Jane Andrews (Mia McKenna-Bruce) had grand aspirations. Born into a working-class family that struggled with debts, she dealt with various traumas during her adolescence and hoped to move up the social ladder in adulthood. After answering an anonymous ad for a personal dresser, she found herself being interviewed in Buckingham Palace for a job with Sarah, the Duchess of York (Natalie Dormer.) Now with money in her pocket and an invitation to mingle with London’s elite, Jane feels like she’s made it. But mental illness and jealousy threaten to throw things awry.

The show opens with a disclaimer warning the viewer that The Lady is ‘inspired by a true story’ and that ‘some characters, events and scenes have been created and merged for dramatic purposes.’ That’s pretty standard for a biopic or historical drama, especially one where most of the featured players are still alive. Here, though, it feels like the show is making excuses for itself. It has to jazz things up to conceal the fact that, really, there’s just not much going on here. But even the obvious soapy redos can’t hold this flimsy narrative together.

This isn’t about a royal murder or crime involving a royal. Jane Andrews was a peripheral player in the monarchy at best, and her killing of a lover who reportedly refused to marry her (played by Ed Speleers from Downton Abbey) is not without intrigue but its nuances are insensitively handled in favour of a forced blend of The Crown and a creaky British procedural from decades prior. It’s a shame because, under different circumstances, a savvier writer could have found some striking threads to weave on themes of class and mental illness.

Mia McKenna-Bruce, so baby-faced and fragile, plays Jane as a woman who has been wronged by the world and must fight to crawl out of the gutter. Jane softens her working-class accent to fit in better with the snobs of London and finds a combination of kinship and stan obsession with Sarah. But ambition and the realities of the British class system clash, and her eagerness to cling onto what she’s fought so hard to maintain seems doomed from the beginning. It’s a shame that the show doesn’t delve more into Jane’s life in this manner. It seems content to do a Cinderella story rise, with a few shopping montages, before going to the fall right on schedule. We have a working-class woman in the hallowed echelons of the true upper classes, one who’s worked to get there, but it’s never enough for the power players. If only the show went further into this instead of going for a diluted Single White Female angle as Jane tries to emulate Sarah.

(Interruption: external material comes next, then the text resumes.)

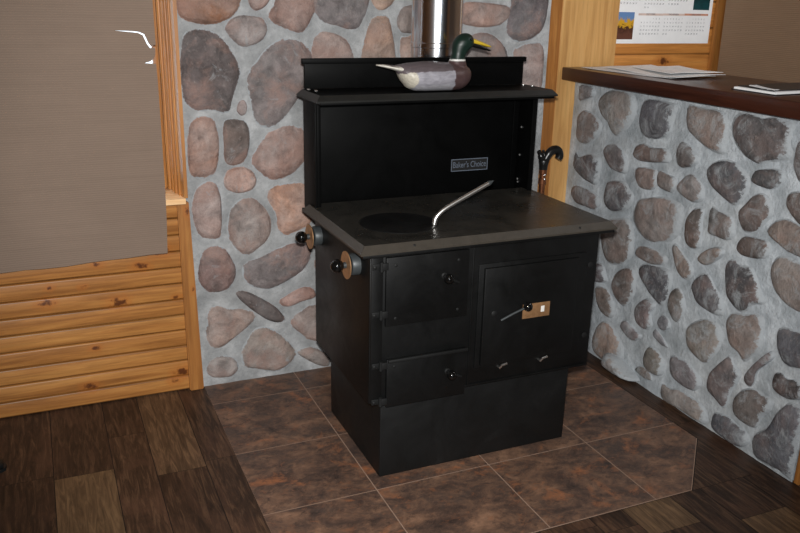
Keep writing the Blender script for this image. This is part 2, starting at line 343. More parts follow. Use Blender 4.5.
RIGHT_STONES = [
 ((112,106,108), [(919,1209),(878,1231),(806,1230),(775,1208),(799,1185),(854,1166),(904,1160),(918,1184)]),
 ((120,113,108), [(739,1158),(724,1193),(669,1224),(593,1234),(529,1227),(493,1196),(495,1138),(536,1084),(588,1048),(622,1055),(654,1092),(705,1117)]),
 ((106,90,84), [(914,1055),(901,1087),(846,1116),(781,1111),(722,1094),(700,1064),(737,1012),(796,977),(861,975),(900,1004)]),
 ((83,82,88), [(448,1190),(412,1218),(344,1222),(250,1215),(250,1186),(259,1148),(267,1102),(329,1073),(386,1068),(429,1081),(453,1120)]),
 ((116,98,89), [(183,1194),(178,1224),(103,1223),(16,1223),(-15,1207),(-30,1155),(-32,1093),(-22,1074),(46,1080),(121,1110),(168,1139)]),
 ((92,78,74), [(207,1037),(193,1080),(144,1070),(99,1045),(90,1022),(121,998),(175,984),(197,1002)]),
 ((98,82,76), [(471,983),(457,1017),(412,1037),(357,1030),(280,1040),(251,1024),(248,992),(323,976),(415,965),(455,971)]),
 ((98,90,91), [(664,957),(651,989),(593,1003),(531,981),(500,945),(504,931),(505,899),(562,891),(617,906)]),
 ((84,83,88), [(909,891),(876,923),(843,903),(774,928),(695,921),(687,871),(705,807),(769,807),(831,825),(880,851)]),
 ((104,91,90), [(893,731),(860,765),(778,769),(704,759),(665,737),(693,691),(765,687),(849,690)]),
 ((84,80,85), [(633,771),(618,829),(568,848),(503,850),(468,828),(439,806),(473,748),(546,716),(600,718),(624,738)]),
 ((118,102,96), [(443,903),(430,933),(360,943),(312,937),(303,888),(339,858),(405,858)]),
 ((112,98,92), [(306,911),(295,944),(238,940),(199,936),(192,900),(215,876),(266,876),(296,886)]),
 ((115,102,98), [(183,909),(153,946),(115,968),(71,952),(40,918),(48,880),(96,865),(151,879),(177,892)]),
 ((76,76,82), [(37,984),(30,1015),(-17,1044),(-74,1052),(-130,1033),(-165,1006),(-167,970),(-137,917),(-107,903),(-58,918),(8,948)]),
 ((76,74,77), [(-178,1012),(-191,1042),(-244,1058),(-295,1062),(-317,1043),(-298,1013),(-265,993),(-220,994),(-188,999)]),
 ((122,108,102), [(415,704),(415,770),(384,808),(276,839),(187,840),(140,821),(140,759),(172,697),(266,654),(337,651)]),
 ((86,76,71), [(107,729),(108,790),(80,835),(33,848),(28,803),(25,751),(20,708),(47,688),(90,692)]),
 ((92,84,80), [(-8,797),(-10,864),(-54,860),(-112,853),(-127,821),(-139,796),(-110,766),(-53,765),(-13,769)]),
 ((92,77,72), [(-144,881),(-169,918),(-198,952),(-233,966),(-263,952),(-290,916),(-273,882),(-229,833),(-184,821),(-155,845)]),
 ((84,77,78), [(-68,1141),(-56,1182),(-73,1220),(-118,1232),(-181,1223),(-238,1234),(-282,1226),(-318,1223),(-314,1191),(-312,1151),(-329,1120),(-301,1104),(-232,1085),(-201,1068),(-157,1077),(-104,1104)]),
 ((98,86,86), [(-342,1105),(-347,1166),(-380,1182),(-439,1159),(-459,1065),(-385,1043),(-355,1071)]),
 ((92,76,69), [(-340,964),(-351,996),(-397,1009),(-439,1004),(-459,906),(-413,903),(-364,934)]),
 ((112,96,86), [(-284,847),(-309,883),(-356,906),(-408,898),(-482,870),(-499,789),(-437,795),(-377,803),(-312,826)]),
 ((82,66,59), [(-160,761),(-181,795),(-227,808),(-287,812),(-304,795),(-302,758),(-264,739),(-202,731),(-168,740)]),
 ((116,105,99), [(-325,721),(-333,752),(-362,773),(-443,770),(-491,756),(-517,633),(-467,612),(-407,624),(-363,646),(-337,681)]),
 ((74,71,74), [(-125,672),(-151,700),(-194,690),(-241,695),(-272,660),(-290,628),(-320,593),(-274,571),(-242,534),(-202,528),(-160,550),(-139,583)]),
 ((106,92,85), [(616,547),(632,599),(596,655),(527,684),(452,695),(419,653),(413,608),(408,558),(464,502),(553,479),(594,505)]),
 ((88,82,88), [(639,362),(650,432),(603,451),(570,420),(558,384)]),
 ((112,97,88), [(627,329),(559,347),(513,322),(487,286),(498,232),(553,225),(602,263)]),
 ((98,85,79), [(516,384),(498,439),(440,484),(384,493),(365,460),(366,391),(407,328),(451,317),(496,346)]),
 ((108,92,85), [(386,569),(365,604),(307,617),(235,613),(193,601),(216,570),(284,553),(357,556)]),
 ((72,71,76), [(349,508),(317,539),(248,552),(168,556),(146,523),(161,453),(192,401),(228,409),(288,443),(331,476)]),
 ((98,88,89), [(340,313),(334,350),(280,395),(225,389),(246,339),(232,293),(269,261),(321,276)]),
 ((112,99,91), [(166,653),(153,673),(116,652),(69,627),(40,597),(57,564),(87,554),(125,582)]),
 ((116,102,92), [(18,658),(-11,696),(-64,725),(-102,727),(-98,700),(-48,655),(-11,640)]),
 ((82,78,81), [(34,544),(-9,597),(-49,602),(-85,568),(-119,542),(-141,505),(-127,473),(-64,469),(-11,481),(21,509)]),
 ((98,89,82), [(151,416),(139,477),(100,505),(60,464),(57,417),(85,365),(121,377)]),
 ((128,108,96), [(614,63),(596,137),(547,189),(491,187),(431,156),(388,118),(394,51),(435,15),(518,7),(593,23)]),
 ((112,105,108), [(429,220),(394,252),(327,233),(287,222),(331,182),(384,192)]),
 ((104,102,108), [(198,326),(175,360),(140,356),(124,329),(153,301),(182,302)]),
 ((112,112,118), [(216,259),(197,284),(132,250),(124,236),(164,233)]),
 ((100,94,86), [(249,149),(222,200),(160,187),(129,149),(144,99),(202,90),(242,108)]),
 ((118,108,98), [(30,333),(17,374),(-43,421),(-100,435),(-143,417),(-153,366),(-134,312),(-93,262),(-41,264),(11,287)]),
 ((116,100,92), [(-172,429),(-167,469),(-190,501),(-246,515),(-290,535),(-330,530),(-332,479),(-338,429),(-305,381),(-271,347),(-242,368),(-196,384)]),
 ((108,102,105), [(94,164),(91,212),(47,218),(-7,217),(-54,196),(-85,169),(-57,123),(-5,115),(64,126)]),
 ((90,84,86), [(-115,183),(-128,238),(-167,294),(-207,335),(-232,307),(-267,292),(-257,249),(-234,199),(-225,147),(-205,125),(-156,146),(-129,157)]),
 ((104,92,92), [(-290,273),(-292,301),(-325,357),(-362,409),(-388,430),(-402,416),(-376,379),(-339,329),(-336,287),(-317,261)]),
 ((82,82,90), [(-400,480),(-398,511),(-419,532),(-491,542),(-536,547),(-559,440),(-494,417),(-452,412),(-416,441)]),
 ((70,64,64), [(-413,329),(-418,358),(-445,373),(-469,361),(-504,371),(-529,363),(-573,371),(-582,331),(-504,298),(-454,295),(-421,306)]),
 ((122,111,104), [(124,67),(69,69),(31,84),(-48,86),(-113,78),(-137,50),(-137,15),(-67,-16),(13,-15),(112,-1)]),
 ((92,84,80), [(-256,167),(-275,214),(-322,255),(-376,253),(-421,261),(-423,222),(-392,174),(-370,122),(-318,113),(-270,127)]),
 ((82,83,90), [(-170,37),(-179,81),(-230,97),(-289,89),(-347,76),(-354,42),(-315,11),(-247,8),(-191,18)]),
 ((84,85,93), [(-378,41),(-377,88),(-428,151),(-454,219),(-493,274),(-546,282),(-588,270),(-602,120),(-566,19),(-506,20),(-445,13),(-397,14)]),
 ((100,97,88), [(302,55),(263,86),(200,78),(184,54),(244,45)]),
]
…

Months before the premiere, following the first wave of Epstein files that revealed the extent of Ferguson’s dealings with Epstein, Natalie Dormer announced that she would not promote the show and would donate her fee from it to charity. One cannot blame her for wanting to distance herself from a junket cycle where everyone would ask her questions about playing a scamming BFF of a paedophile. But she’s also pretty good here. It is a problem that she doesn’t look much like Sarah given how much of the press at this time focused on her being ‘fat’ and ‘ugly’, and Dormer is so svelte and graceful that it almost feels cruel to cast her. Still, she does convey the haughtiness of a woman who was both highly ambitious and not especially smart. Andrew, mercifully, is not a character here.

The hunger for true crime content has elevated a lot of sad but ultimately everyday stories to the status of must-see-TV grotesqueries over the past few years. There’s a hunger to find grand thematic connections with every case, or something stylistically intriguing for audiences groomed to consume days’ of slickly shot murder sprees. Jane Andrews, who is still alive and out of prison, is a mentally ill woman who killed a man and also once worked for a duchess. It’s not hard to see what drew ITV to that story, but in lieu of exploring anything unique or potentially uncomfortable, they wanted a hot new binge-watch with a tabloid sheen. I’m sure Peter Morgan is desperate to make a spinoff of The Crown that focuses on the York stuff he kept out of the original show, so maybe just wait until he makes that for a more effective dramatization.



The Lady premieres in the USA on Britbox on March 18.